Si avvicinano gli esami di maturità, ma non per tutti allo stesso modo. La vicenda – resa nota a marzo – della ragazza di Bologna con sindrome di Down che non può conseguire il diploma sollecita la riflessione sull’inclusione “vera” a scuola dei ragazzi con disabilità intellettiva. E richiama la battaglia del “Comitato No esonero” contro piani educativi individualizzati (Pei) che escludano questi ragazzi dalla piena partecipazione alla vita scolastica, come permesso dal decreto interministeriale 182/2020.

Una ragazza, Nina, vorrebbe sostenere l’esame di Stato, ma non le viene permesso. Succede a Bologna, e il motivo è che la ragazza ha la sindrome di Down. È impossibile pronunciarsi sulla vicenda specifica (la privacy giustamente copre le notizie sulle precise condizioni e capacità di Nina), ma quanto emerso permette almeno di aprire una riflessione sul problema generale. Infatti i genitori avrebbero maturato la richiesta già due anni fa, verificando che la loro figlia, nel corso degli studi, ha mostrato di apprendere più e meglio di quanto si potesse immaginare quando ha iniziato a frequentare la scuola superiore. Sarebbero sorretti, nella loro richiesta, anche dalla neuropsichiatra che segue Nina. Tuttavia il consiglio di classe del Liceo Sabin è rimasto fermo nell’offrire la possibilità di conseguire solo il “certificato delle competenze”. E, dopo una settimana di polemiche, ha fatto sapere che «il modello che guida i docenti si fonda su una precisa idea di scuola inclusiva, che spinge a scegliere percorsi didattici ed educativi basati sui bisogni e sulle inclinazioni dei singoli studenti e che solo in quanto tali possono essere davvero formativi».
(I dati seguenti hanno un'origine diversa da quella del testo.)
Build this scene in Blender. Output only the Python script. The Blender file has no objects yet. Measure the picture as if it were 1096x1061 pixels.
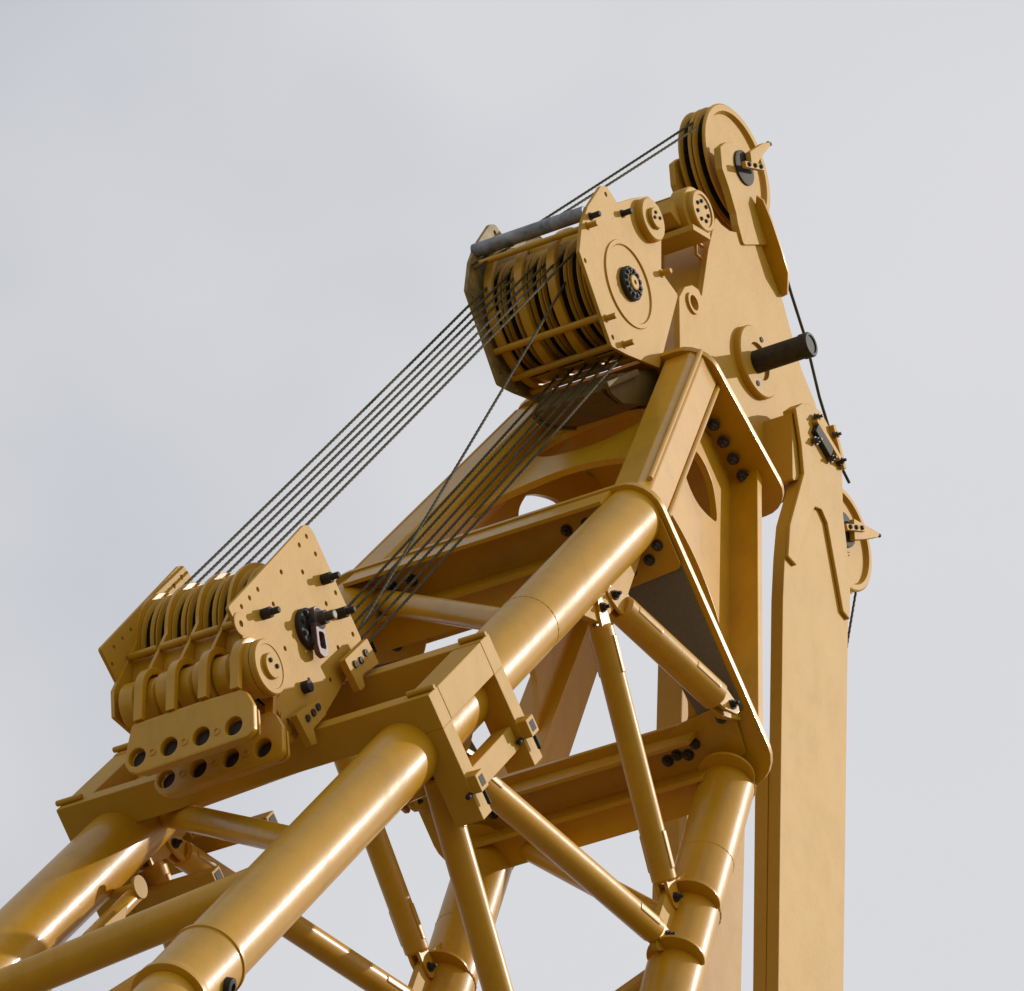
import bpy, bmesh, math, random
from math import sin, cos, pi, radians, hypot, atan2, sqrt
from mathutils import Vector, Matrix
random.seed(7)
scene = bpy.context.scene
C = scene.collection
V = Vector

# ------------------------------------------------------------------ camera frame
# X = along the sheave axles, Y = away from the boom foot, Z = up, ground at 0
AZ, EL, DIST, FPX = radians(31.85), radians(31.5), 45.0, 7000.0
PW, PH = 1096.0, 1061.0
RT = V((cos(AZ), sin(AZ), 0))
UP = V((sin(AZ)*sin(EL), -cos(AZ)*sin(EL), cos(EL)))
FW = V((-sin(AZ)*cos(EL), cos(AZ)*cos(EL), sin(EL)))
CAM = -DIST*FW
CAM.z = 1.7

def ray(px, py):
    return FW + RT*((px-PW/2)/FPX) - UP*((py-PH/2)/FPX)
def onplane(px, py, o, n):
    d = ray(px, py)
    return CAM + d*((V(o)-CAM).dot(n)/d.dot(n))
def at(px, py, x):                      # survey a point of the photo on the upright plane X = x
    return onplane(px, py, (x, 0, 0), V((1, 0, 0)))
def yz(px, py, x):
    p = at(px, py, x); return (p.y, p.z)

# ------------------------------------------------------------------ materials
def newmat(name):
    m = bpy.data.materials.new(name); m.use_nodes = True
    return m, m.node_tree.nodes, m.node_tree.links, m.node_tree.nodes['Principled BSDF']
def setp(b, **k):
    for a, v in k.items():
        b.inputs[a.replace('_', ' ')].default_value = v
def ramp(N, L, src, stops):
    r = N.new('ShaderNodeValToRGB')
    e = r.color_ramp.elements
    while len(e) < len(stops): e.new(0.5)
    for i, (p, c) in enumerate(stops):
        e[i].position = p; e[i].color = (*c, 1) if len(c) == 3 else c
    L.new(src, r.inputs[0]); return r
def noise(N, L, scale, detail=6, rough=.6, vec=None):
    n = N.new('ShaderNodeTexNoise'); n.inputs['Scale'].default_value = scale
    n.inputs['Detail'].default_value = detail; n.inputs['Roughness'].default_value = rough
    if vec is not None: L.new(vec, n.inputs['Vector'])
    return n
def paint(name, base, rough=.32, coat=.35, bump=.12, dirt=.35, flat=False):
    m, N, L, B = newmat(name)
    g = N.new('ShaderNodeNewGeometry'); pos = g.outputs['Position']
    d = tuple(v*(.96 if flat else .86) for v in base); h = tuple(min(1, v*(1.03 if flat else 1.08)) for v in base)
    n1 = noise(N, L, 1.7, 8, .65, pos)
    c1 = ramp(N, L, n1.outputs['Fac'], [(.3, d), (.5, base), (.72, h)])
    # fine grime specks and vertical run marks
    mp = N.new('ShaderNodeMapping'); mp.inputs['Scale'].default_value = (5, 5, 3.2) if flat else (11, 11, 2.4); L.new(pos, mp.inputs['Vector'])
    n2 = noise(N, L, 1.0, 7, .7, mp.outputs['Vector'])
    r2 = ramp(N, L, n2.outputs['Fac'], [(.52, (0, 0, 0)), (.75, (dirt, dirt, dirt))])
    mx = N.new('ShaderNodeMix'); mx.data_type = 'RGBA'
    L.new(r2.outputs[0], mx.inputs['Factor']); L.new(c1.outputs[0], mx.inputs['A'])
    mx.inputs['B'].default_value = (base[0]*.42, base[1]*.40, base[2]*.5, 1)
    n4 = noise(N, L, 46, 4, .7, pos)
    r4 = ramp(N, L, n4.outputs['Fac'], [(.66, (0, 0, 0)), (.74, (dirt*.9,)*3)])
    mx2 = N.new('ShaderNodeMix'); mx2.data_type = 'RGBA'
    L.new(r4.outputs[0], mx2.inputs['Factor']); L.new(mx.outputs['Result'], mx2.inputs['A'])
    mx2.inputs['B'].default_value = (.09, .05, .02, 1)
    L.new(mx2.outputs['Result'], B.inputs['Base Color'])
    rr = N.new('ShaderNodeMapRange'); rr.inputs['To Min'].default_value = rough-(.02 if flat else .07); rr.inputs['To Max'].default_value = rough+(.05 if flat else .16)
    L.new(n2.outputs['Fac'], rr.inputs['Value']); L.new(rr.outputs[0], B.inputs['Roughness'])
    n3 = noise(N, L, 34 if flat else 20, 5, .6, pos)
    bp = N.new('ShaderNodeBump'); bp.inputs['Strength'].default_value = bump; bp.inputs['Distance'].default_value = .012
    L.new(n3.outputs['Fac'], bp.inputs['Height']); L.new(bp.outputs[0], B.inputs['Normal'])
    if coat > 0:
        cr2 = N.new('ShaderNodeMapRange'); cr2.inputs['From Min'].default_value = .35; cr2.inputs['From Max'].default_value = .65
        cr2.inputs['To Min'].default_value = .05; cr2.inputs['To Max'].default_value = .26
        L.new(n1.outputs['Fac'], cr2.inputs['Value']); L.new(cr2.outputs[0], B.inputs['Coat Roughness'])
    setp(B, Coat_Weight=coat, Coat_Roughness=.16, Specular_IOR_Level=.5 if flat else .4)
    return m
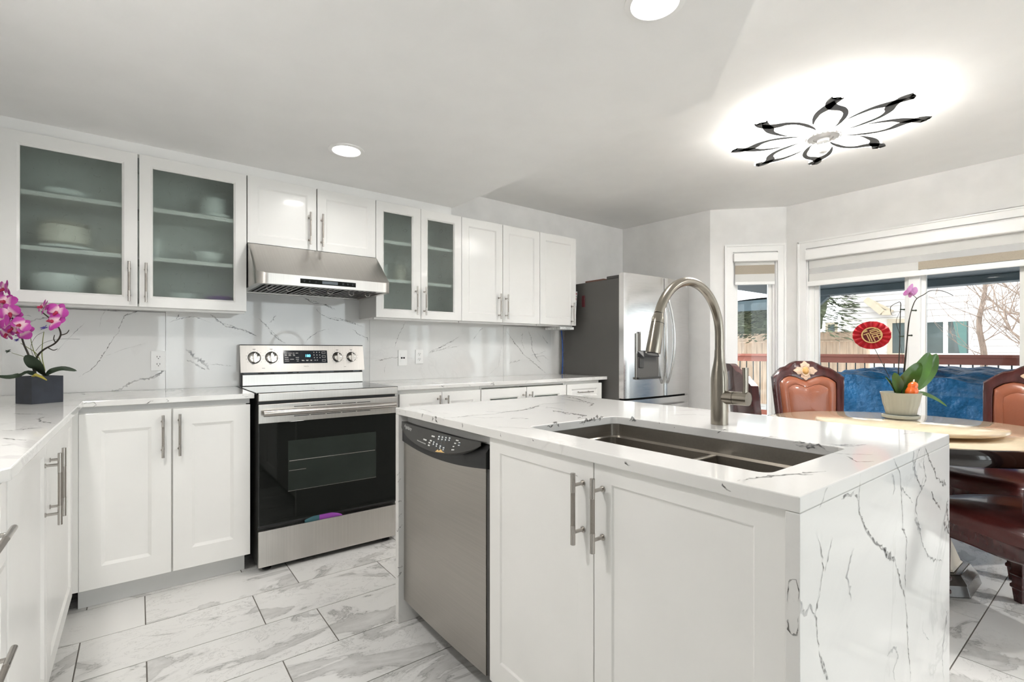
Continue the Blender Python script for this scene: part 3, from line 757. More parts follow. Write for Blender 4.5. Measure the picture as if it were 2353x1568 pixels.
dish('tumbler', 'clear tumbler on the middle shelf behind the second glass door', 'glass', 0.065, 1.634, jarp(0.045, 0.12), 'clear')
dish('serving_bowl', 'pale serving bowl on the middle shelf behind the second glass door', 'bowl', 0.32, 1.634, bowlp(0.085, 0.065), 'porcelain')
dish('soup_bowl', 'white soup bowl at the bottom behind the second glass door', 'bowl', 0.19, 1.388, bowlp(0.075, 0.075), 'porcelain')
dish('food_container', 'small white container with a purple lid at the cabinet bottom', 'container', 0.375, 1.388, jarp(0.062, 0.055), 'porcelain', lid=([(0.063, 0.0555), (0.064, 0.068), (0.06, 0.071), (0.002, 0.071)], 'purple'))
G2 = 'jars behind the leaf-etched glass doors'
dish('storage_jar', 'pale round jar on the lower shelf at the left of the narrow glass cabinet', 'jar', 1.335, 1.635, [(0.03, 0.001), (0.05, 0.03), (0.05, 0.08), (0.03, 0.12), (0.002, 0.122)], 'porcelain', group=G2)
dish('storage_jar', 'yellowish jar on the lower shelf next to the narrow cabinet centre', 'jar', 1.49, 1.635, jarp(0.04, 0.12), 'cream', group=G2)
dish('storage_jar', 'small brownish jar on the lower shelf behind the right etched door', 'jar', 1.665, 1.635, jarp(0.04, 0.10), 'cream', group=G2)

# ------------------------------------------------------------------ base cabinets along the back wall and the left run
CT = 0.93
YB0 = 2.84                                                  # front of base boxes; doors to 2.82
FB = face_y(YB0)
DT, DB_ = 0.873, 0.10
def bx(px): return on_y(px, 900, 2.82).x
def bhz(px, y0, y1): x = on_y(px, y0, 2.785).x; return (x, on_y(px, y1, 2.785).z, x, on_y(px, y0, 2.785).z)
def base_box(r, F, u0, u1, depth, ztop=0.903, toe=0.05, tz=0.098):
    b = MB(); b.mbox(F, u0, u1, tz, ztop, -depth, 0); b.build('body', M['cab'], r, bevel=0.001)
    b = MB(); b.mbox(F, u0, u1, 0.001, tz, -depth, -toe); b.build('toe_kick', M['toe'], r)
r = thing('base_cabinet', 'white base cabinet with two panel doors left of the stove', 'cabinet', (0.13, YB0, 0), 'white base cabinets')
base_box(r, FB, -0.213, 0.442, 0.57)
b = MB(); b.box(-0.2435, -0.207, 2.823, 2.8395, 0.1, 0.902); b.build('corner_filler', M['cab'], r)
b = MB(); b.box(-0.213, 0.458, YB0 - 0.004, YB0 + 0.0, 0.878, 0.902); b.build('top_rail', M['railgrey'], r)  # shadow under the worktop put into this strip's grey colour
xs = (-0.206, bx(393.5), bx(397.5), 0.458)
b, J = door_mesh(FB, xs[0], xs[1], DB_, DT, 0.075, 0.075, 0.078, 0.095, bead=0.014); d = b.build('door', M['cab'], r, bevel=0.0012); add_handle(d, FB, *bhz(374.8, 955, 1053))
b, J = door_mesh(FB, xs[2], xs[3], DB_, DT, 0.075, 0.075, 0.078, 0.095, bead=0.014); d = b.build('door', M['cab'], r, bevel=0.0012); add_handle(d, FB, *bhz(413.6, 952, 1048.5))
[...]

Il vero motivo però non è questo. E lo ha svelato il capo dipartimento per il sistema educativo di istruzione e formazione del ministero dell’Istruzione, Carmela Palumbo, che – è stato riferito in televisione – ha sostenuto la scelta della scuola: «Il percorso, secondo le regole, viene deciso il primo anno di studi e quindi non può essere modificato in corso d’opera». Pertanto quando a 14-15 anni lo studente con sindrome di Down (ma il discorso si può allargare a tutti quelli con disabilità intellettiva) inizia la scuola superiore con il programma di studi differenziato, il suo destino è segnato: non c’è più alcuna possibilità che possa passare a quello personalizzato per obiettivi minimi, che consente di conseguire il diploma di maturità. Quindi le parole del consiglio di classe, non ce ne voglia, suonano stonate, anche se è vero che l’attestato di credito formativo non preclude – come hanno scritto nella loro lettera aperta – la possibilità di accedere al mondo del lavoro.
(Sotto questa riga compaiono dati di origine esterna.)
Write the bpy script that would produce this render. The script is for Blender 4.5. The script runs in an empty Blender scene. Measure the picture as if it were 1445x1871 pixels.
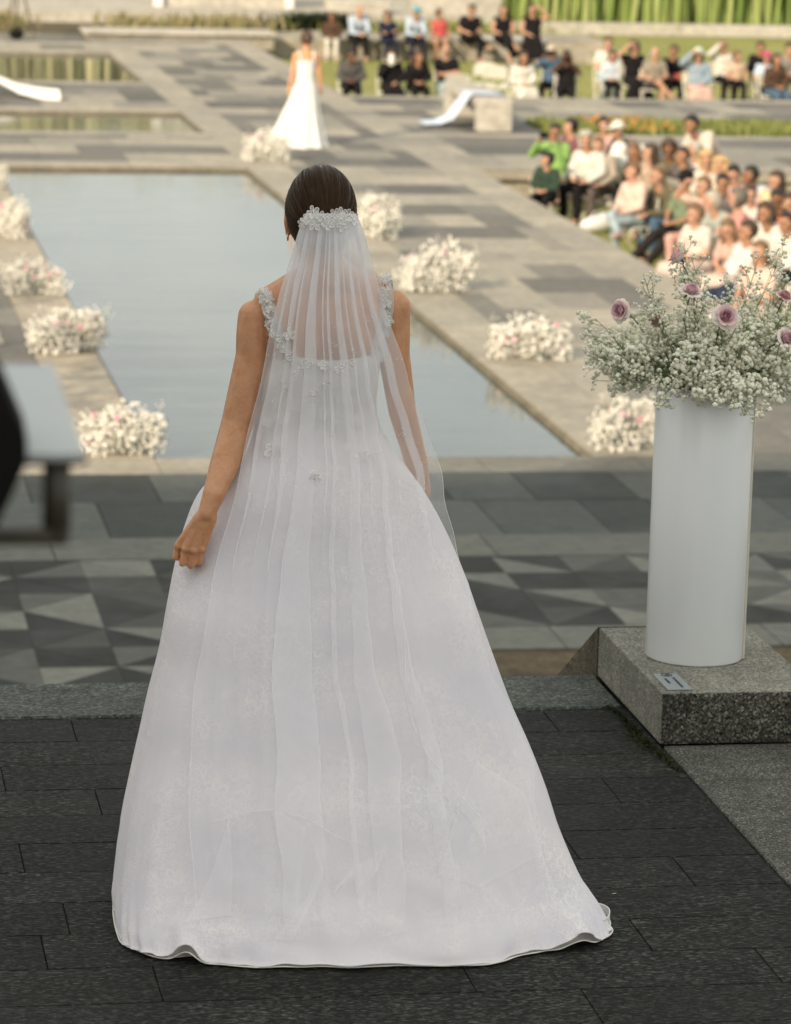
import bpy, bmesh, math, random
from mathutils import Vector, Matrix, Euler, noise
from mathutils.bvhtree import BVHTree
rnd = random.Random(11)
R = math.radians
scn = bpy.context.scene
COL = scn.collection

# ------------------------------------------------------------ camera, sky, sun, exposure
PW, PH, FOC = 1445.0, 1871.0, 6374.8          # photograph size and focal length in its pixels
PITCH, YAW, ROLL = 0.2001255, 0.17335556, 0.02661175
CAM = Vector((0, 0, 2.6))
_f = Vector((math.sin(YAW) * math.cos(PITCH), math.cos(YAW) * math.cos(PITCH), -math.sin(PITCH)))
_r = Vector((math.cos(YAW), -math.sin(YAW), 0))
_u = _r.cross(_f)
CR = _r * math.cos(ROLL) + _u * math.sin(ROLL)
CU = -_r * math.sin(ROLL) + _u * math.cos(ROLL)
CF = _f
cam_d = bpy.data.cameras.new('camera')
cam = bpy.data.objects.new('camera', cam_d)
COL.objects.link(cam)
M = Matrix((CR, CU, -CF)).transposed().to_4x4()
M.translation = CAM
cam.matrix_world = M
cam_d.sensor_fit = 'VERTICAL'
cam_d.sensor_height = 36.0
cam_d.lens = FOC / PH * 36.0
cam_d.clip_start, cam_d.clip_end = 0.1, 3000
cam_d.dof.use_dof = True
cam_d.dof.focus_distance = 8.65
cam_d.dof.aperture_fstop = 6.3
scn.camera = cam

SUN_EL, SUN_DIR = 25.0, Vector((0.66, 0.75, 0)).normalized()   # where the light travels to
world = bpy.data.worlds.new('World')
scn.world = world
world.use_nodes = True
wt = world.node_tree
for n in list(wt.nodes):
    wt.nodes.remove(n)
w_out = wt.nodes.new('ShaderNodeOutputWorld')
w_bg = wt.nodes.new('ShaderNodeBackground')
w_sky = wt.nodes.new('ShaderNodeTexSky')
w_sky.sky_type = 'NISHITA'
w_sky.sun_disc = False
w_sky.sun_elevation = R(SUN_EL)
w_sky.sun_rotation = math.atan2(-SUN_DIR.x, -SUN_DIR.y)
w_sky.air_density, w_sky.dust_density, w_sky.ozone_density = 1.0, 1.2, 1.0
w_bg.inputs['Strength'].default_value = 0.15
# thin cloud veil in the sky
w_tc = wt.nodes.new('ShaderNodeTexCoord')
w_map = wt.nodes.new('ShaderNodeMapping'); w_map.inputs['Scale'].default_value = (2.2, 2.2, 13.0)
w_no = wt.nodes.new('ShaderNodeTexNoise'); w_no.inputs['Scale'].default_value = 2.6
w_no.inputs['Detail'].default_value = 7; w_no.inputs['Roughness'].default_value = 0.55
w_rp = wt.nodes.new('ShaderNodeValToRGB')
w_rp.color_ramp.elements[0].position, w_rp.color_ramp.elements[1].position = 0.40, 0.68
w_rp.color_ramp.elements[0].color = (0.82, 0.82, 0.82, 1); w_rp.color_ramp.elements[1].color = (0.99, 0.99, 0.99, 1)
w_mx = wt.nodes.new('ShaderNodeMixRGB'); w_mx.inputs[2].default_value = (4.8, 4.55, 3.95, 1)
L = wt.links.new
w_n2 = wt.nodes.new('ShaderNodeTexNoise'); w_n2.inputs['Scale'].default_value = 4.5; w_n2.inputs['Detail'].default_value = 5
w_r2 = wt.nodes.new('ShaderNodeValToRGB'); w_r2.color_ramp.elements[0].position, w_r2.color_ramp.elements[1].position = 0.36, 0.64
w_r2.color_ramp.elements[0].color = (3.5, 3.55, 3.35, 1); w_r2.color_ramp.elements[1].color = (5.1, 4.9, 4.25, 1)
L(w_map.outputs[0], w_n2.inputs[0]); L(w_n2.outputs[0], w_r2.inputs[0]); L(w_r2.outputs[0], w_mx.inputs[2])
L(w_tc.outputs['Generated'], w_map.inputs[0]); L(w_map.outputs[0], w_no.inputs[0]); L(w_no.outputs[0], w_rp.inputs[0])
L(w_rp.outputs[0], w_mx.inputs[0]); L(w_sky.outputs[0], w_mx.inputs[1]); L(w_mx.outputs[0], w_bg.inputs['Color'])
L(w_bg.outputs[0], w_out.inputs[0])

sun_d = bpy.data.lights.new('sun', 'SUN')
sun_d.energy = 3.7
sun_d.angle = R(0.6)
sun_d.color = (1.0, 0.85, 0.64)
sun = bpy.data.objects.new('sun', sun_d)
COL.objects.link(sun)
sd = SUN_DIR * math.cos(R(SUN_EL)) - Vector((0, 0, math.sin(R(SUN_EL))))
sun.rotation_euler = sd.to_track_quat('-Z', 'Y').to_euler()
sun.location = (-20, -20, 30)

vs = scn.view_settings
scn.display_settings.display_device = 'sRGB'
vs.view_transform = 'Standard'; vs.look = 'None'; vs.gamma = 1.0; vs.use_curve_mapping = False
vs.exposure = 0.75
scn.render.engine = 'CYCLES'
scn.cycles.use_denoising = True
scn.cycles.max_bounces = 10
scn.cycles.transparent_max_bounces = 24
scn.cycles.sample_clamp_indirect = 6.0
scn.render.film_transparent = False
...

«Questi casi sono motivo per future riflessioni politiche» ha scritto la stessa dirigente del ministero. Di questa “apertura” è contento il padre di Nina: «Auspichiamo che dopo il clamore mediatico la politica rifletta davvero». E dopo aver ritirato la figlia dalla scuola che frequentava, cercherà di farle tentare l’esame di maturità l’anno prossimo in un altro istituto.
Di motivi per riflettere ce ne sono molti. In questo caso, la legge (discutibile) è stata fatta rispettare; in altri casi un po’ meno: basta pensare al numero insufficiente di insegnanti di sostegno, e spesso non specializzati. E poi, entrando in un terreno minato, un conto sono le norme, un altro l’atteggiamento inclusivo nella sostanza. Certo, c’è sempre il rischio, da parte delle famiglie, di non vedere i limiti oggettivi dei propri figli. Ma nell’esperienza dei genitori di ragazzi con sindrome di Down (e altre disabilità intellettive) è troppo frequente il riscontro della ben scarsa presa in carico “mentale” dei loro figli da parte degli insegnanti: è merce rara la volontà di cercare una vera inclusione di questi ragazzi. Molto più facile “assegnarli“ al percorso differenziato. E questo, forse, è il senso più vero della battaglia dei genitori di Nina.